Unfortunately, but perhaps unsurprisingly, McCarra struggles to provide a fresh perspective on much of the opening decades of Celtic’s history. Has anything been left unsaid about Newry-born Willie Maley, who was manager of Celtic for no less than 43 years (put that in your pipe, Alex Ferguson), or Jock Stein, the nine-in-a-row league-winning manager who also, and more famously, steered the Scottish club to its one and only European Cup title in 1967?

Fortunately, as the chapters turn to the modern era, the pace quickens considerably and the reader begins to learn rather than revise. First-hand accounts from the likes of Fergus McCann (who owned Celtic FC for five years during the 1990s), O’Neill, the club’s greatest striker, Henrik Larsson, and the current manager, Neil Lennon, breathe life on to the pages.
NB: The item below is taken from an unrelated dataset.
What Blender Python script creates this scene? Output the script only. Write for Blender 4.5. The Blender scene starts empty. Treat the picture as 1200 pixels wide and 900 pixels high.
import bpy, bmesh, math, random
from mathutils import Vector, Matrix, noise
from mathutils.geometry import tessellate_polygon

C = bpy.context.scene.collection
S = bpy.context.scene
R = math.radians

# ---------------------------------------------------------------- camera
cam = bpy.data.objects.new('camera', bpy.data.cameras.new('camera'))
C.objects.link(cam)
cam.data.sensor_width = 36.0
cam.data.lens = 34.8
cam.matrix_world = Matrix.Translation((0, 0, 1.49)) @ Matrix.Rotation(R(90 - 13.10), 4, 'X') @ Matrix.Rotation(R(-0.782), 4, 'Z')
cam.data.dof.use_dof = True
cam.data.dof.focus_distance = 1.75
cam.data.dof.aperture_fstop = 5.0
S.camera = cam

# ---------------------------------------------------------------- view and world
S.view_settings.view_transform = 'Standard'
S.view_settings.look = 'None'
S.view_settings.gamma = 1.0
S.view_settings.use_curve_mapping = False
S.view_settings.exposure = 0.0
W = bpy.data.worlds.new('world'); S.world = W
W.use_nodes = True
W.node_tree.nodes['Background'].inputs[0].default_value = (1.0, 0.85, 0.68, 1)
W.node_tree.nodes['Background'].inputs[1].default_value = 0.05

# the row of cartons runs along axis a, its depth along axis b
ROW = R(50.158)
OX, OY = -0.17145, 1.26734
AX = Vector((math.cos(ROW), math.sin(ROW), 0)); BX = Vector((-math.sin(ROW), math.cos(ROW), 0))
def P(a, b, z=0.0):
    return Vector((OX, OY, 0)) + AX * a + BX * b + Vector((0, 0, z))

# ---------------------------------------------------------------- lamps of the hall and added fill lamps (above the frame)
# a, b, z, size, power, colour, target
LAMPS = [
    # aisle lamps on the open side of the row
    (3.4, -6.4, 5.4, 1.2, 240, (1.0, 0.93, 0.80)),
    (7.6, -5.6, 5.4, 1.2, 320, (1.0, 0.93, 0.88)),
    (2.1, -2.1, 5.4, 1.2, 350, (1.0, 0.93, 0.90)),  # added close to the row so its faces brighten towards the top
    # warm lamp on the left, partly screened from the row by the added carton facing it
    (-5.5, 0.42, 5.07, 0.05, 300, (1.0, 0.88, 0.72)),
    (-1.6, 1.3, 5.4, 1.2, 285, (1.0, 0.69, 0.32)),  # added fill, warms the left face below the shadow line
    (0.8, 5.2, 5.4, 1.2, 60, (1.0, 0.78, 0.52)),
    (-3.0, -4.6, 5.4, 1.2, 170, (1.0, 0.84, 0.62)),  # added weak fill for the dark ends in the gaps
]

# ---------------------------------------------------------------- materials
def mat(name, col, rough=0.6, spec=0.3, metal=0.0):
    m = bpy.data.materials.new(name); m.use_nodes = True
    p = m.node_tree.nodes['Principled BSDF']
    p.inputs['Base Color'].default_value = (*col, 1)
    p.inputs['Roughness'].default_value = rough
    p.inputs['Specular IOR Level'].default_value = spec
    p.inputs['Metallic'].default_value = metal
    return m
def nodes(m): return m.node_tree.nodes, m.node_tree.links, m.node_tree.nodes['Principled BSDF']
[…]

The book ends strongly with a chapter on O’Neill’s tenure, as well as a fascinating insight into the boardroom mistakes that led to the signing of the managers immediately preceding the Derry man: Jozef Vengloš, John Barnes and Kenny Dalglish.

There is, apparently, an insatiable market for books about the Glasgow-born, Irish-influenced club. Or, at least, that’s the general belief held by eager authors and keen publishers. (At least 20 books about Celtic have been published in the past year alone.) Sitting alongside the others on the bench – sorry, shelf – this one will at least raise the median quality mark.